Coraopolis UMC has offered a meal for church and community members for several years -- and more recently began delivering to emergency personnel in the area, as well as to a local military base. (See video above)

This year, the  Men's Group at Christ UMC in Bethel Park is doing something similar -- providing meals for South Hills emergency workers (fire, police and EMS) on Thanksgiving. They solicited food and monetary donations, and volunteers to prepare the meals on Nov. 23 or deliver them on Thanksgiving Day. 

Members of the Beulah Park and Christy Park United Methodist churches in McKeesport serve eat-in meals and offer home delivery  on Thanksgiving Day from 12-2pm, at Beulah Park UMC, 1615 Grandview Ave. McKeesport, PA 15132. Reservations are requested when possible by calling 412-672-2785, but walk-ins are also welcome. 

The meals have been offered for at least four years. "Last year, between delivery orders and eat-in, we served almost 350 meals," said the Rev.
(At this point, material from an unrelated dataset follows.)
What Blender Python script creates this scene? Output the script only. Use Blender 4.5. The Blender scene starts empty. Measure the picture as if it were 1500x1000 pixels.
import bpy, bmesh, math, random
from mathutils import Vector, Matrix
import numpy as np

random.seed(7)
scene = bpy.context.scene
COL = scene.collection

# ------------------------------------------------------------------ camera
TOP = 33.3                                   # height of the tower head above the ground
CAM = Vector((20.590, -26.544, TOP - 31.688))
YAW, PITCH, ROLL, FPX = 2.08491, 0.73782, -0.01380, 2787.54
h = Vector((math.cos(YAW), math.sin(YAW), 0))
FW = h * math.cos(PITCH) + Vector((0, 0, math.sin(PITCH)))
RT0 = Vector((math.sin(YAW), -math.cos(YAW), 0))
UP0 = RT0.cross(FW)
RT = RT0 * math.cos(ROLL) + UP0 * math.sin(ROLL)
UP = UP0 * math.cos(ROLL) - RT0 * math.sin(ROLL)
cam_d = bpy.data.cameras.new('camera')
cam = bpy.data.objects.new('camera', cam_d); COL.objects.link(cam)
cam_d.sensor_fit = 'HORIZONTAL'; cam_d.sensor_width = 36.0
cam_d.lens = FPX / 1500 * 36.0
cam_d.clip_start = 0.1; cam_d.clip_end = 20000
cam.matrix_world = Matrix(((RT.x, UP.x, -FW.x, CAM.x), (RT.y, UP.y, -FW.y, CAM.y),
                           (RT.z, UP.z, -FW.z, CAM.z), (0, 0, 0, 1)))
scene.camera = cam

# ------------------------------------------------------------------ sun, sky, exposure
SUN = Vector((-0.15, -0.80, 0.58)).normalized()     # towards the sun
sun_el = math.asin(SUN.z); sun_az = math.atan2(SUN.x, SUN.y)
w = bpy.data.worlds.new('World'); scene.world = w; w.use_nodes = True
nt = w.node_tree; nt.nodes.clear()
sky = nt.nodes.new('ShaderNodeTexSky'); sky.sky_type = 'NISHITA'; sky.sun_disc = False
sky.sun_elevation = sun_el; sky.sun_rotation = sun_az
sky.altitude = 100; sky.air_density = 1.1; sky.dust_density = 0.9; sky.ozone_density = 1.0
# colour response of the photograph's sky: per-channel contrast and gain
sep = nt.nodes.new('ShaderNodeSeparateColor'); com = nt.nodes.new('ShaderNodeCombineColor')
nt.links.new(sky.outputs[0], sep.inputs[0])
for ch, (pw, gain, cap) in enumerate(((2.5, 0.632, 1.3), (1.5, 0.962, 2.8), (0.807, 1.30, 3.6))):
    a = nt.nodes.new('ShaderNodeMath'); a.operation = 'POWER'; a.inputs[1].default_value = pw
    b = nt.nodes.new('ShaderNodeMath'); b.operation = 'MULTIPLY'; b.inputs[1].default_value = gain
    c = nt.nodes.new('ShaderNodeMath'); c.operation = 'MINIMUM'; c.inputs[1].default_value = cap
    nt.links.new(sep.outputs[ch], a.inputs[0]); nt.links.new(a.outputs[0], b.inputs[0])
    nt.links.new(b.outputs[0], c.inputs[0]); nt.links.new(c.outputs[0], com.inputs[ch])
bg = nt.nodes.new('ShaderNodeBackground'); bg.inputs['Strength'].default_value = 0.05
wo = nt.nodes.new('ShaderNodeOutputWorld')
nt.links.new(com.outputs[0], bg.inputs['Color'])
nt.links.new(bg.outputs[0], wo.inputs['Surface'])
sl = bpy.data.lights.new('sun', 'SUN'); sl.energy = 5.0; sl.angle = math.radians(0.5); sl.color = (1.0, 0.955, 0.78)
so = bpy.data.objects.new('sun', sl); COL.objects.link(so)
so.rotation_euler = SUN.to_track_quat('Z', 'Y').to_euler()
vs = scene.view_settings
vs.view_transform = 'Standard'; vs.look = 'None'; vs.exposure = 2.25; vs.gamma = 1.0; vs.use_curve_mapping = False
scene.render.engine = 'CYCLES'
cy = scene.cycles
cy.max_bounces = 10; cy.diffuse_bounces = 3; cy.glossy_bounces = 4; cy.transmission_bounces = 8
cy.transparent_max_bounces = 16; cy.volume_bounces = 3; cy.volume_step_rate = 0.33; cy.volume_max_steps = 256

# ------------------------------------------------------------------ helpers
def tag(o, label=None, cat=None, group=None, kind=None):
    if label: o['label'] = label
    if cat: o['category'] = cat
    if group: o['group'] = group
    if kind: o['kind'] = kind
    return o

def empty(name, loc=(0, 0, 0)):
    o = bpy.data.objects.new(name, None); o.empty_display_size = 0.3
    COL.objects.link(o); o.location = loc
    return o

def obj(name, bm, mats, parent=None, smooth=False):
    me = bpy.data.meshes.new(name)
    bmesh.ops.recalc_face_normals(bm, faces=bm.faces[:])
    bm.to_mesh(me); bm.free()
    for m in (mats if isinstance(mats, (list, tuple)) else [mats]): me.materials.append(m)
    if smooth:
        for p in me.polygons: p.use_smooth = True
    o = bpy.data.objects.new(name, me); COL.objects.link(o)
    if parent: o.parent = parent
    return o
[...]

Cyndi Bloise. "We had at least 30 volunteers, including about 10 from the community.
After the meal last year, as the crew finished cleaning up and was preparing to leave, Bloise said, a woman called and asked about her meal. "We had a mix-up and forgot the meal...but I went out and found food for her and delivered it. She told me about being alone, that her family that she still had was far away. So, this was her only opportunity to have company that day.
"I think what we do is very important because many people who do not have company for Thanksgiving day or do not have the money to make a meal for their family are able to come and eat, or have a meal delivered," the pastor said. 
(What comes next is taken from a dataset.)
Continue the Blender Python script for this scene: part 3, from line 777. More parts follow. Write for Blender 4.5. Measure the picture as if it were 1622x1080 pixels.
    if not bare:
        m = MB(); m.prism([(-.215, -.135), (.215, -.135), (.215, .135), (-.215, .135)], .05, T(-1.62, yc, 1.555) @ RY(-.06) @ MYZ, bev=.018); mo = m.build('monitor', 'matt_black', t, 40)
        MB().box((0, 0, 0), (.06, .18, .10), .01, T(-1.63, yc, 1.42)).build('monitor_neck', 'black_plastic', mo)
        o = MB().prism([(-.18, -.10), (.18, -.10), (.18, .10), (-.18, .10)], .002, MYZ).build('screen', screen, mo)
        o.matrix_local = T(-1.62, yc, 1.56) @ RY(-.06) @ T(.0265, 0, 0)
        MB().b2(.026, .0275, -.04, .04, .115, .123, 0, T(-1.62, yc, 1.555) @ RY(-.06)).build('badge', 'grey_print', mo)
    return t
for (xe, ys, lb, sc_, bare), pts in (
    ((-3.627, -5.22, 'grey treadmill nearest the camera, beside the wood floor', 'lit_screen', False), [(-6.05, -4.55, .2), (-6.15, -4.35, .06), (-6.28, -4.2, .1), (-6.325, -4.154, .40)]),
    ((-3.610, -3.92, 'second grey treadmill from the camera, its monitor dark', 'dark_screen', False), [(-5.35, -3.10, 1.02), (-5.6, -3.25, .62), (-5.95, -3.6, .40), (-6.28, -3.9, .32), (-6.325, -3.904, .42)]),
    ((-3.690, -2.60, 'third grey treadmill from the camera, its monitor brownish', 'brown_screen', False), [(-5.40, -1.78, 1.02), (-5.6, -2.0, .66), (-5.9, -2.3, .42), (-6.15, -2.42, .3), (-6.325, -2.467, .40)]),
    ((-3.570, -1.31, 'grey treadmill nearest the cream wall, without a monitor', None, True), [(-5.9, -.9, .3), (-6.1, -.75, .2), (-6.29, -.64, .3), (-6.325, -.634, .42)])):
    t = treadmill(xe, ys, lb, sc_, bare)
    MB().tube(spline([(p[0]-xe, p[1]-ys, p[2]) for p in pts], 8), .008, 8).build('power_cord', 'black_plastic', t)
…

For the past 10 years, Slippery Rock UMC has hosted free Thanksgiving and Easter dinners for the special needs residents of Allegheny Valley Schools. For Thanksgiving 2016, 125 guests were served turkey, stuffing, mashed potatoes, gravy, vegetables, and dessert.  "It was a great way to serve some very special folks in need and to show the love of Jesus as we prepare to enter the holiday season," said member Paul Mowrey. "It's also a great experience for adults and youth to really embrace what Thanksgiving and Christmas are all about."
At First UM Church in DuBois, where an intergenerational team plated the food, doors were open between 11 a.m. and 2 p.m. for anyone to come and enjoy a free dinner on Thanksgiving. Between 475 and 500 came.

As the Rev. Lance Tucker put it, "We don't want anyone to be without a home-cooked Thanksgiving dinner, so this is our gift of LOVE to all."